Reintegro dei lavoratori licenziati da Simet, l'unica donna autista ancora non riammessa in servizio
Si è reso necessario un ulteriore ricorso al giudice per Elda Renna, nonostante le norme siano chiare e parlino di un divieto assoluto di discriminazione di genere in tema di garanzia di accesso al lavoro della componente femminile
CORIGLIANO-ROSSANO - «Sono caduti nel vuoto gli appelli volti ad ottenere la riammissione in servizio di chi è stato reintegrato in Simet dal giudice del lavoro. Il caso, più che emblematico, è quello di Elda Renna, in quanto relativo all'unica donna autista che, anche Birs, pensa evidentemente di poter lasciare a terra».

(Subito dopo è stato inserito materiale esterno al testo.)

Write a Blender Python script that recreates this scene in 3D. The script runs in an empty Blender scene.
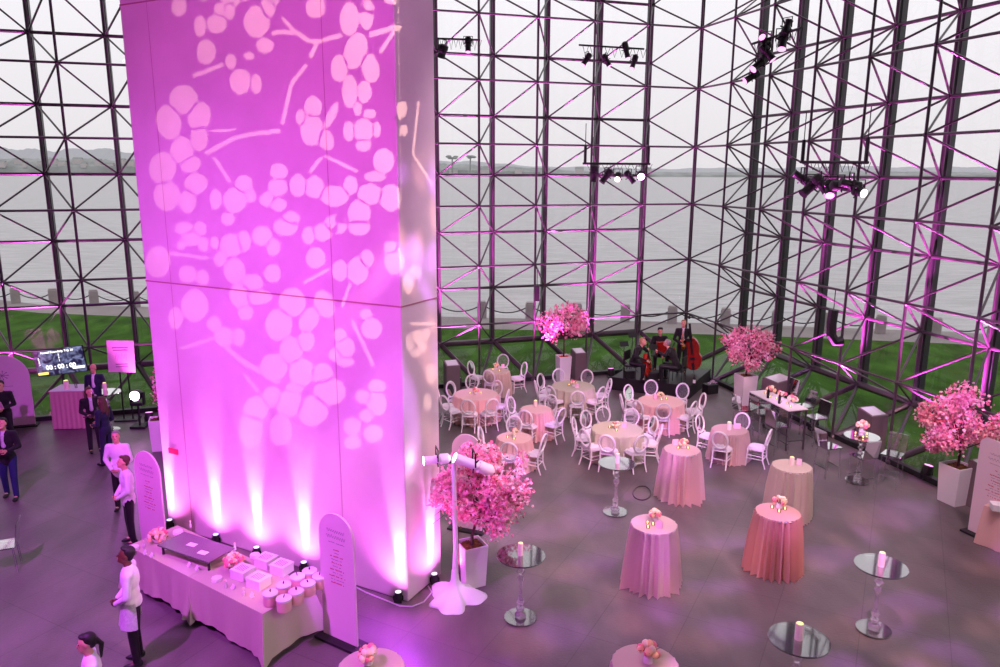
import bpy, math, random
from math import sin, cos, pi, radians as R, sqrt, atan2, tan
from mathutils import Vector, Matrix
random.seed(7)
sc = bpy.context.scene
col = sc.collection
# ---------------------------------------------------------------- camera and the place's axes
FP, PITCH, ROLL, H = 757.57, .2105, .0038, 6.8
YAW, A = 1.2656, 1.87
TD = .8352*A
E1 = Vector((sin(YAW), cos(YAW), 0)); NN = Vector((-cos(YAW), sin(YAW), 0))
CIN = Vector((3.462*A, 13.9126*A, 0))
ZR = lambda j: H + (-.06 + j)*A          # height of lattice row j
def ray(px, py):
    X, Y = px-500, py-333.5
    X, Y = X*cos(ROLL)+Y*sin(ROLL), -X*sin(ROLL)+Y*cos(ROLL)
    u = -Y/FP
    return Vector((X/FP, cos(PITCH)+sin(PITCH)*u, -sin(PITCH)+cos(PITCH)*u))
CAM = Vector((0, 0, H))
def at(px, py, z=0):                     # where a point seen in the photograph stands on a level of height z
    d = ray(px, py); t = (z-H)/d.z
    return CAM + d*t
def onplane(px, py, P, n):
    d = ray(px, py); t = (P-CAM).dot(n)/d.dot(n)
    return CAM + d*t
def inback(px, py, off=0): return onplane(px, py, CIN - NN*off, NN)
def inright(px, py, off=0): return onplane(px, py, CIN - E1*off, E1)
def lin(c):
    return tuple((v/255/12.92 if v/255 <= .04045 else ((v/255+.055)/1.055)**2.4) for v in c)
# ---------------------------------------------------------------- materials
def mat(name, rgb, rough=.5, metal=0, spec=.5, noise=None, bump=None, emit=None, estr=0, sheen=0, srgb=True):
    m = bpy.data.materials.new(name); m.use_nodes = True
    nt = m.node_tree; b = nt.nodes['Principled BSDF']
    c = lin(rgb) if srgb else rgb
    b.inputs['Base Color'].default_value = (*c, 1)
    b.inputs['Roughness'].default_value = rough; b.inputs['Metallic'].default_value = metal
    b.inputs['Specular IOR Level'].default_value = spec
    if sheen: b.inputs['Sheen Weight'].default_value = sheen
    if emit: b.inputs['Emission Color'].default_value = (*emit, 1); b.inputs['Emission Strength'].default_value = estr
    tc = nt.nodes.new('ShaderNodeTexCoord')
    if noise:                            # (scale, amount[, stretch])
        n = nt.nodes.new('ShaderNodeTexNoise'); n.inputs['Scale'].default_value = noise[0]; n.inputs['Detail'].default_value = 5
        mp = nt.nodes.new('ShaderNodeMapping'); nt.links.new(tc.outputs['Object'], mp.inputs[0]); nt.links.new(mp.outputs[0], n.inputs['Vector'])
        if len(noise) > 2: mp.inputs['Scale'].default_value = noise[2]
        r = nt.nodes.new('ShaderNodeValToRGB')
        a = noise[1]
        r.color_ramp.elements[0].position = .3; r.color_ramp.elements[1].position = .7
        r.color_ramp.elements[0].color = (*[max(0, v*(1-a)) for v in c], 1); r.color_ramp.elements[1].color = (*[min(1, v*(1+a)) for v in c], 1)
        nt.links.new(n.outputs['Fac'], r.inputs[0]); nt.links.new(r.outputs[0], b.inputs['Base Color'])
    if bump:
        n = nt.nodes.new('ShaderNodeTexNoise'); n.inputs['Scale'].default_value = bump[0]; n.inputs['Detail'].default_value = 3
        mp = nt.nodes.new('ShaderNodeMapping'); nt.links.new(tc.outputs['Object'], mp.inputs[0]); nt.links.new(mp.outputs[0], n.inputs['Vector'])
        if len(bump) > 2: mp.inputs['Scale'].default_value = bump[2]
        bp = nt.nodes.new('ShaderNodeBump'); bp.inputs['Strength'].default_value = bump[1]; bp.inputs['Distance'].default_value = .05 if len(bump) < 4 else bump[3]
        nt.links.new(n.outputs['Fac'], bp.inputs['Height']); nt.links.new(bp.outputs[0], b.inputs['Normal'])
    return m
def clearmat(name, tint=(.95, .95, .97), rough=.03, ior=1.45, gain=1.0, milky=0):
    m = bpy.data.materials.new(name); m.use_nodes = True; nt = m.node_tree; nt.nodes.clear()
    o = nt.nodes.new('ShaderNodeOutputMaterial'); t = nt.nodes.new('ShaderNodeBsdfTransparent'); g = nt.nodes.new('ShaderNodeBsdfGlossy')
    t.inputs[0].default_value = (*tint, 1); g.inputs['Roughness'].default_value = rough
    f = nt.nodes.new('ShaderNodeFresnel'); f.inputs[0].default_value = ior
    k = nt.nodes.new('ShaderNodeMath'); k.operation = 'MULTIPLY'; k.inputs[1].default_value = gain; k.use_clamp = True
    x = nt.nodes.new('ShaderNodeMixShader')
    nt.links.new(f.outputs[0], k.inputs[0]); nt.links.new(k.outputs[0], x.inputs[0]); 
    if milky:
        dn = nt.nodes.new('ShaderNodeBsdfDiffuse'); dn.inputs[0].default_value = (.85, .82, .85, 1); x0 = nt.nodes.new('ShaderNodeMixShader'); x0.inputs[0].default_value = milky
        nt.links.new(t.outputs[0], x0.inputs[1]); nt.links.new(dn.outputs[0], x0.inputs[2]); t = x0
    nt.links.new(t.outputs[0], x.inputs[1]); nt.links.new(g.outputs[0], x.inputs[2]); nt.links.new(x.outputs[0], o.inputs[0])
    return m
def emat(name, rgb, s):
    return mat(name, (0, 0, 0), emit=rgb, estr=s)
M = dict(
 frame=mat('painted steel', (66, 52, 62), .36, .0, .8),
 mull=mat('dark mullion', (48, 46, 50), .4, 0, .5),
 glass=clearmat('window glass', (.94, .94, .95), .01, 1.45, .8),
 gglass=clearmat('sloped glass', (.9, .93, .9), .02, 1.5, 1.0),
 acry=clearmat('clear acrylic', (.95, .94, .96), .04, 1.5, 1.0, .1),
 acrytop=clearmat('acrylic sheet', (.96, .95, .96), .05, 1.6, 4.2, .05),
 concrete=mat('pale concrete', (205, 198, 196), .8, 0, .3, noise=(1.2, .06), bump=(60, .08)),
 wallw=mat('dark plaster', (120, 115, 118), .9),
 ceil=mat('ceiling', (60, 58, 60), .9),
 floor=None,
 grass=mat('lawn', (62, 100, 28), .9, 0, .1, noise=(1.3, .45, (1, .5, 1)), bump=(40, .8)),
 path=mat('asphalt path', (150, 142, 142), .9, 0, .2, noise=(.6, .1)),
 stone=mat('granite', (168, 160, 160), .85, 0, .2, noise=(3, .12)),
 sand=mat('beach rocks', (176, 158, 140), .9, 0, .1, noise=(1.5, .3)),
 chainm=mat('iron chain', (60, 58, 60), .6, .5),
 white=mat('white lacquer', (236, 226, 232), .35, 0, .5),
 cushion=mat('white cushion', (232, 226, 236), .7),
 pclo=mat('blush satin cloth', (232, 180, 178), .55, 0, .4, sheen=.3, bump=(120, .15)),
 bclo=mat('beige cloth', (196, 176, 162), .7, 0, .3, sheen=.2),
 rclo=mat('rose sequin cloth', (220, 182, 186), .42, .2, .6, bump=(300, .5)), copper=mat('copper rose cloth', (214, 158, 152), .4, .25, .6),
 sclo=mat('sage grey cloth', (196, 188, 168), .8, 0, .2, bump=(150, .2)),
 gold=mat('pink pleated cloth', (216, 168, 168), .5, .1),
 black=mat('black plastic', (22, 20, 24), .5),
 blackf=mat('black cloth', (20, 18, 22), .85, sheen=.1),
 navy=mat('navy wool', (28, 30, 62), .85, sheen=.1),
 jean=mat('blue trousers', (32, 42, 92), .85),
 shirtw=mat('white cotton', (232, 228, 236), .75),
 shirtp=mat('patterned cotton', (206, 196, 210), .75, noise=(40, .15)),
 skinl=mat('light skin', (222, 164, 140), .55), skind=mat('dark skin', (104, 62, 46), .5),
 hairb=mat('black hair', (24, 18, 18), .6), hairbr=mat('brown hair', (86, 56, 44), .6, noise=(60, .4)),
 hairg=mat('grey hair', (150, 142, 142), .6), hairbl=mat('blond hair', (180, 140, 100), .6),
 eye=mat('eye', (20, 16, 16), .3), lip=mat('lips', (168, 80, 82), .5),
 blo1=mat('pink blossom', (246, 158, 190), .7), blo2=mat('pale blossom', (252, 205, 218), .7), blo3=mat('deep blossom', (236, 112, 150), .7),
 leaf=mat('leaf', (110, 100, 50), .8), trunk=mat('dark bark', (70, 42, 44), .9, noise=(20, .3)),
 planter=mat('white planter', (232, 222, 230), .5), soil=mat('bark mulch', (120, 78, 30), .95, noise=(30, .6), bump=(40, 1)),
 soilr=mat('red mulch', (176, 60, 40), .95, noise=(30, .5)),
 board=mat('printed board', (238, 205, 222), .5), ink=mat('red ink', (200, 60, 100), .6), inkg=mat('grey ink', (150, 110, 140), .6),
 candle=mat('wax candle', (246, 214, 214), .5, emit=(1, .6, .45), estr=.05),
 flame=emat('candle flame', (1, .68, .25), 2.2), glow=emat('tea light glow', (1, .62, .18), 4),
 gl=mat('cup glass', (235, 225, 230), .1, 0, .8),
 card=mat('white card', (245, 235, 242), .6), cardp=mat('pink card', (246, 190, 220), .6),
 kiosk=mat('kiosk panel', (112, 92, 100), .6), kglass=mat('kiosk top', (225, 225, 232), .15, 0, .8),  # kiosk top: the sky's reflection is put into its pale base colour
 tray=mat('brushed steel tray', (160, 150, 165), .25, .8), redsign=mat('red label', (230, 40, 90), .5),
 cello=mat('red varnish', (170, 34, 14), .25, 0, .7), bassm=mat('double bass varnish', (150, 22, 14), .25, 0, .7), spruce=mat('bass front', (190, 90, 50), .3), brass=mat('brass', (200, 150, 70), .25, .9),
 rope=mat('cord', (120, 70, 90), .8), cable=mat('white cable', (200, 180, 205), .6),
 lensm=emat('magenta lens', (1, .45, 1), 40), lensp=emat('pink lens', (1, .35, .85), 2.2), lensv=emat('violet lens', (.6, .45, 1), 3), lensw=emat('warm lens', (1, .85, .8), 6),
 scr=None, scrw=emat('screen lettering', (1, 1, 1), 1.6), scry=emat('screen badge', (1, .8, .15), 1.6),
 peach=mat('peach roses', (255, 205, 160), .7), peach2=mat('cream roses', (255, 232, 200), .7), rosep=mat('pink roses', (245, 130, 150), .7),
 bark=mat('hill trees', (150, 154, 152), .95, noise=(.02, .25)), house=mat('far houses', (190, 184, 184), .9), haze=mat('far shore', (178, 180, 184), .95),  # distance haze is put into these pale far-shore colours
)
def floormat():
    m = mat('slate floor', (101, 90, 92), .4, 0, .5, noise=(1.6, .26, (1, .45, 1)), bump=(25, .12))
    nt = m.node_tree; b = nt.nodes['Principled BSDF']
    tc = nt.nodes.new('ShaderNodeTexCoord'); mp = nt.nodes.new('ShaderNodeMapping'); mp.inputs['Rotation'].default_value = (0, 0, R(28))
    br = nt.nodes.new('ShaderNodeTexBrick'); br.inputs['Scale'].default_value = 1; br.inputs['Brick Width'].default_value = 1.2; br.inputs['Row Height'].default_value = 1.2; br.offset = 0
    br.inputs['Mortar Size'].default_value = .006; br.inputs['Color1'].default_value = (1, 1, 1, 1); br.inputs['Color2'].default_value = (.9, .9, .9, 1); br.inputs['Mortar'].default_value = (.6, .6, .6, 1)
    nt.links.new(tc.outputs['Object'], mp.inputs[0]); nt.links.new(mp.outputs[0], br.inputs[0])
    mx = nt.nodes.new('ShaderNodeMix'); mx.data_type = 'RGBA'; mx.blend_type = 'MULTIPLY'; mx.inputs[0].default_value = 1
    src = b.inputs['Base Color'].links[0].from_socket
    nt.links.new(src, mx.inputs[6]); nt.links.new(br.outputs[0], mx.inputs[7]); nt.links.new(mx.outputs[2], b.inputs['Base Color'])
    return m
M['floor'] = floormat()
def scrmat():
    m = mat('screen picture', (10, 10, 20)); nt = m.node_tree; b = nt.nodes['Principled BSDF']
    n = nt.nodes.new('ShaderNodeTexNoise'); n.inputs['Scale'].default_value = 6; n.inputs['Detail'].default_value = 6; n.inputs['Distortion'].default_value = 1.2
    tc = nt.nodes.new('ShaderNodeTexCoord'); nt.links.new(tc.outputs['Object'], n.inputs['Vector'])
    r = nt.nodes.new('ShaderNodeValToRGB'); r.color_ramp.elements[0].position = .42; r.color_ramp.elements[1].position = .75
    r.color_ramp.elements[0].color = (.012, .012, .05, 1); r.color_ramp.elements[1].color = (.35, .4, .7, 1)
    nt.links.new(n.outputs['Fac'], r.inputs[0]); nt.links.new(r.outputs[0], b.inputs['Emission Color']); b.inputs['Emission Strength'].default_value = 1
    return m
M['scr'] = scrmat()
def watermat():
    m = mat('sea', (118, 118, 122), .38, 0, .25); nt = m.node_tree; b = nt.nodes['Principled BSDF']
    tc = nt.nodes.new('ShaderNodeTexCoord'); mp = nt.nodes.new('ShaderNodeMapping'); mp.inputs['Scale'].default_value = (.35, 1.1, 1)
    n = nt.nodes.new('ShaderNodeTexNoise'); n.inputs['Scale'].default_value = .9; n.inputs['Detail'].default_value = 6
    nt.links.new(tc.outputs['Object'], mp.inputs[0]); nt.links.new(mp.outputs[0], n.inputs['Vector'])
    r = nt.nodes.new('ShaderNodeValToRGB'); r.color_ramp.elements[0].position = .35; r.color_ramp.elements[1].position = .68
    r.color_ramp.elements[0].color = (.35, .345, .35, 1); r.color_ramp.elements[1].color = (.47, .465, .47, 1)
    nt.links.new(n.outputs['Fac'], r.inputs[0]); nt.links.new(r.outputs[0], b.inputs['Base Color'])
    bp = nt.nodes.new('ShaderNodeBump'); bp.inputs['Strength'].default_value = .7; bp.inputs['Distance'].default_value = .4
    nt.links.new(n.outputs['Fac'], bp.inputs['Height']); nt.links.new(bp.outputs[0], b.inputs['Normal'])
    return m
M['water'] = watermat()
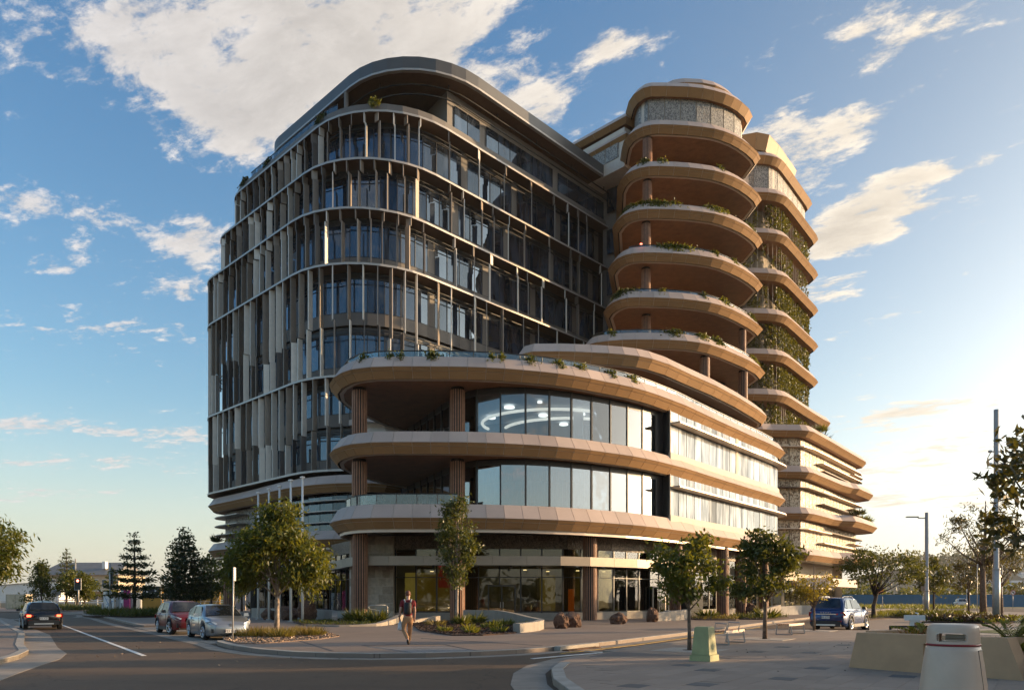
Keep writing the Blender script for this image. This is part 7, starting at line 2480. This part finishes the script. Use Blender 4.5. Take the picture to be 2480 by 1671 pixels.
# boulders
def boulder(label, x, y, r, h, seed, group='red rock boulders'):
    rs = np.random.RandomState(seed)
    bm_v, bm_f = [], []
    import bmesh
    bm = bmesh.new()
    bmesh.ops.create_icosphere(bm, subdivisions=4, radius=1.0)
    offs = rs.uniform(-10, 10, 3)
    from mathutils import noise
    for v in bm.verts:
        p = v.co.copy()
        d = 0.26 * noise.noise(p * 1.3 + Vector(offs)) + 0.14 * noise.noise(p * 2.9 + Vector(offs)) + 0.10 * noise.cell(p * 2.2 + Vector(offs)) + 0.05 * noise.noise(p * 7 + Vector(offs))
        p = p * (0.95 + d)
        for ax in range(6):
            nn = Vector(rand_dirs(np.random.RandomState(seed * 13 + ax), 1)[0])
            lim = 0.70 + 0.12 * (ax % 3)
            k = p.dot(nn)
            if k > lim: p -= nn * (k - lim) * 0.85
        v.co = Vector((p.x * r[0], p.y * r[1], p.z * h * 0.62 + h * 0.40))
    me = bpy.data.meshes.new('boulder')
    bm.to_mesh(me); bm.free()
    me.materials.append(M_rock)
    o = link(bpy.data.objects.new('boulder', me))
    o.location = (x, y, 0)
    o.rotation_euler = (0, 0, rs.uniform(0, 6))
    return tag(o, label, 'boulder', group)


boulder('larger rock of the pair left of the timber column, front lump', 2.55, 39.6, (0.50, 0.45), 0.78, 1)
boulder('rear lump of the rock pair left of the timber column', 3.2, 41.2, (0.52, 0.5), 0.88, 2)
boulder('rock right of the timber column before the glass doors', 6.45, 46.6, (0.60, 0.5), 0.72, 3)
boulder('rock standing beside the curved wall by the glass doors', 9.35, 51.0, (0.52, 0.45), 0.95, 4)
boulder('low rock at the left of the flagpole rocks', -18.0, 56.5, (0.65, 0.55), 0.8, 5)
boulder('wide rock in the middle of the flagpole rocks', -16.3, 55.6, (0.9, 0.7), 1.0, 6)
boulder('tall rock between the fourth and fifth flagpole', -14.5, 54.0, (0.8, 0.6), 1.45, 7)
boulder('rock by the ramp between the right columns', 22.3, 71.0, (0.62, 0.55), 1.1, 8)
boulder('small rock beside the far kerb behind the yellow sapling', 26.4, 78.0, (0.5, 0.45), 0.7, 9)


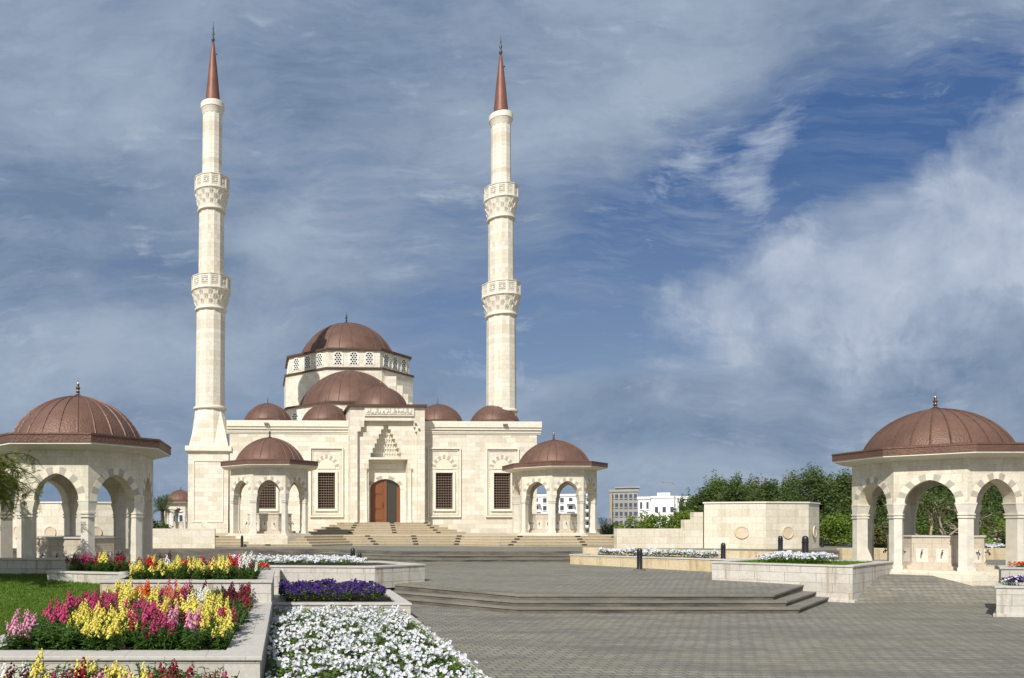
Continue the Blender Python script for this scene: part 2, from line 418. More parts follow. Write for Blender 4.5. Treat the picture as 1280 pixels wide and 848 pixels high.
def terrace():
    base = [(-70, 38), (2.2, 38.0), (5.4, 34.8), (13.4, 34.8), (19.3, 29.3), (21.8, 30.2), (24.0, 36.2), (75, 36.2), (75, 120), (-70, 120)]
    mb = MB(); mb.prism(base, .3, 1.19); o = mb.build('upper_terrace', 'dark_step'); tag(o, kind='structure')
    mb = MB(); q = inset(base, .32); mb.add([(x, y, 1.194) for x, y in q], [tuple(range(len(q)))]); tag(mb.build('terrace_paving', 'paver'), kind='structure')
    for k, z in ((0, .157), (1, .314)):
        d = .3 * (2 - k)
        step_slab([(2.2 - d * 1.41, 38.0), (5.4 - d * .414, 34.8 - d), (13.45, 34.8 - d), (13.45, 34.85), (5.45, 34.85), (2.25, 38.05)], .3, .72 + z, 'terrace_step')
    # dark riser course of the terrace itself
    mb = MB(); mb.prism([(2.17, 37.99), (5.39, 34.77), (13.4, 34.77), (13.4, 35.1), (5.5, 35.1), (2.4, 38.2)], .5, 1.194)
    tag(mb.build('terrace_edge', 'dark_step', bevel=.01), kind='structure')
terrace()
def side_court():
    # ramp up to the right kiosk and the small court it stands on
    mb = MB()
    mb.add([(17.78, 23.16, .004), (45, 21.9, .004), (45, 25.0, .744), (18.6, 25.0, .744)], [(0, 1, 2, 3)])
    tag(mb.build('ramp', 'paver'), kind='structure')
    mb = MB(); mb.prism([(20.0, 25.0), (45, 25.0), (45, 36.3), (23.0, 36.3), (21.5, 30)], 0, .742); tag(mb.build('kiosk_court', 'paver'), kind='structure')
side_court()
def lawn_z(x, y):
    t = min(1, max(0, (y - 16.5) / 4.8)); t = t * t * (3 - 2 * t)
    return .50 + .53 * t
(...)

Inizia così la nota stampa di Faisa – Cisal Calabria a firma dei segretari Francesco Antonio Sibio e Francesco Bruno, che così continuano: «Si è reso necessario, infatti, in questa Italia fatta di contraddizioni e di cavilli procedurali, un ulteriore ricorso al giudice per vedere soddisfatto il diritto di Elda a riprendere la guida dei torpedoni livreati Simet, alle dipendenze della cessionaria Birs. Tutto ciò si verifica nonostante le norme siano chiare e parlino di un divieto assoluto di discriminazione di genere in tema di garanzia di accesso al lavoro della componente femminile. Questi sono gli elementi che l'avvocato Susanna Cecere ha tradotto nell’ultimo ricorso depositato in tribunale, per porre fine al rimpallo di competenza tra Birs e Simet. Spetta quindi al giudice adito, ora, innervare il provvedimento ottenuto in prima istanza dalla Lavoratrice con ulteriori elementi di valutazione e decisionali che impongano il rispetto delle prescrizioni normative sulla riammissione in servizio di Elda, sin qui non operata dalle due società, specie perché ancorata alla giurisprudenza sulla parità di genere».
«Il dato che emerge, - aggiungono - non senza suscitare rammarico, è di un ingiustificabile rifiuto di porre fine ad una vertenza che, ab origine, si sarebbe potuta evitare. Sogniamo un mondo del lavoro dove le norme scritte, accompagnate da quelle dettate dal buonsenso, si fondino in un compendio di soluzioni condivise che sottenda alla cessazione di inutili e dannose contrapposizioni. Le ragioni per le quali Elda deve tornare a lavorare sono più che fondate; trascurarle non aiuta a pregiare l'immagine di Birs e genera un clima di sfiducia ed un terreno di confronto sterile».
«Rinnoviamo l'appello a Birs di ricomporre la vertenza, preferendo il dialogo alle aule di
tribunale, evidenziando ulteriormente come il caso di Elda sia di particolare rilevanza e
valore, anche simbolico, trattando di una donna che ha superato gli ostacoli derivanti dai
tabù e dai preconcetti che di certo non risparmiamo il mondo del lavoro. Ove la vertenza non trovasse sbocco in un bonario componimento, si incastonerebbe un nuovo tassello al triste puzzle della discriminazione femminile, perdendo un’occasione che, invece, va sfruttata nel senso esattamente contrario: affermare convintamente la parità di genere ed il pieno rispetto delle prerogative del lavoratore, al di là di ogni pregiudizio».